This is something that has been bothering me for a while as I’m diving through space articles, documentaries etc. All seem to take our observations for granted, which are based on the data of the entire observable universe (light, waves, radiation…) we receive at our, in comparison, tiny speck. How do we know we are interpreting all this correctly with just the research we’ve done in our own solar system and we’re not completely wrong about everything outside of it?

This never seems to be addressed so maybe I’m having a fundamental flaw in my thought process.

  • Codex@lemmy.world
    link
    fedilink
    arrow-up
    14
    ·
    9 months ago

    We kind of don’t?

    One of the basic axioms (that is, assumptions) of cosmology and physics is that the rules are the same everywhere. We see a big ball of burning gas in the center of our system. We have observations of other bright lights that appear to also be balls of hot gas. Our continued observations fit with predictions we can make, predictions based on our observations and codification of the rules of physics and chemistry and so on. We assume that all these big balls of gas operate on the same principles.

    There’s also a general assumption that the rules don’t change over time. That axiom doesn’t fit with what we can observe about the earliest universe, so there are many theories on why physics seemed to work differently in the very first moments of the universe. Likewise, other observations that don’t quite fit those assumptions have led to ideas like dark energy and various theories of quantum gravity.

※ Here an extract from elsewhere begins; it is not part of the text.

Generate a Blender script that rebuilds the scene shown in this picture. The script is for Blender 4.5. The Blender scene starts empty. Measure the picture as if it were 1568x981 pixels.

    If those assumptions were extremely wrong, say the universe outside our solar bubble actually obeys totally different laws, and our observations have been misinterpreted, then we’d have no way to know. We need some observation that contradicts our previous observations in order to formulate new theories on why. It’s similar to a simulation argument: maybe god aliens or time beings or super AI or Satan have engineered a fake universe to trick us, but without some true observation that grounds our theories in the repeatable, it’s pointless to speculate because almost anything could be true. We have to build theories on what is repeatedly observed.